We need the first part: 5633733f2000-563373413000. It represents the range of addresses used by the heap, in hexadecimal.

We’ll use it to loop over the range and read all of the content of the heap.

We can automate the process of retrieving the heap’s address range:

use std::fs;

fn get_heap_addresses(pid: pid_t) -> (usize, usize) {
	// Read the maps file
    let data = fs::read_to_string(format!("/proc/{}/maps", pid))
        .expect(&format!("Can't read /proc/{}/maps", pid));

	// String manipulation to get the range as a 2-valued tuple
    for line in data.split('\n') {
        if line.contains("[heap]") {
            let heap = line.split(' ').next().unwrap();
            let mut heap_v = heap.split('-');

			// Conversion &str -> i64 -> usize
            let start_addr = i64::from_str_radix(heap_v.next().unwrap(), 16).unwrap() as usize;
            let end_addr = i64::from_str_radix(heap_v.next().unwrap(), 16).unwrap() as usize;

            return (start_addr, end_addr);
        }
    }

    panic!("No heap found in /proc/{}/maps", pid)
}

Putting it all together

The entire code is accessible in this GitHub repository. I added some improvements: a for-loop for iterating over the range of addresses, cli parameters using clap and improved formatting for the output.

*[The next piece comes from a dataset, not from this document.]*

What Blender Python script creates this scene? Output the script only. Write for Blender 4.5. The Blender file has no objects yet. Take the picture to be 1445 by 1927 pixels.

Let’s begin with the password manager. Here’s what it looks like after a user has input a password. Password Manager It is now waiting to be closed with the password stored in the heap. We’ll now to try to access the password from the memory scanner.

memscan needs administrative privileges:

sudo memscan/target/release/memscan password-manager -za

The z flag ensures that lines consisting of nothing but zeroes are not displayed and a attempts to display the bytes as ASCII.

memscan.png The password is visible at the address 0x557dd9581bb0. It appears we have our password stored in two locations with the second one at address 0x557dd9581ba0.

Why is that ?

It’s actually the buffer used by stdin. We can experiment with it by modifying the password-manager.

password-manager/src/main.rs
[Rust]
use std::io::Write;

fn main() {
    // The string we'll try to access
    let mut pass: String = String::new();

    // Prompt the user for the password
    print!("Enter a password: ");
    let _ = std::io::stdout().flush();
    std::io::stdin()
        .read_line(&mut pass)
        .expect("Failed to read password");

    // Print the virtual memory address of the String
    println!("String.as_ptr {:p}", pass.as_ptr());

    // Add a useless input to fill the stdin buffer with something new
    print!("Write anything: ");
    let _ = std::io::stdout().flush();
    let _ = std::io::stdin().read_line(&mut String::new());

    // Wait for the user to quit the program
    print!("Press enter to quit.");
    let _ = std::io::stdout().flush();
    let _ = std::io::stdin().read_line(&mut String::new());
}

We added a new prompt to overwrite the stdin buffer.

Here’s what our password-manager looks like now. Password Manager with Buffer overwrite

And what memscan shows: memscan with buffer overwritten We can see we have (partially) overwritten the stdin buffer.

Conclusion

Programs use virtual memory addressing. The memory management unit (MMU) translates between virtual addresses and physical memory addresses. With admin privileges, we can use the function process_vm_readv in order to copy bytes from another running process.

Going further

We could use the system call process_vm_writev to modify memory within another process. This could be used to alter variables in a running program, such as a video game.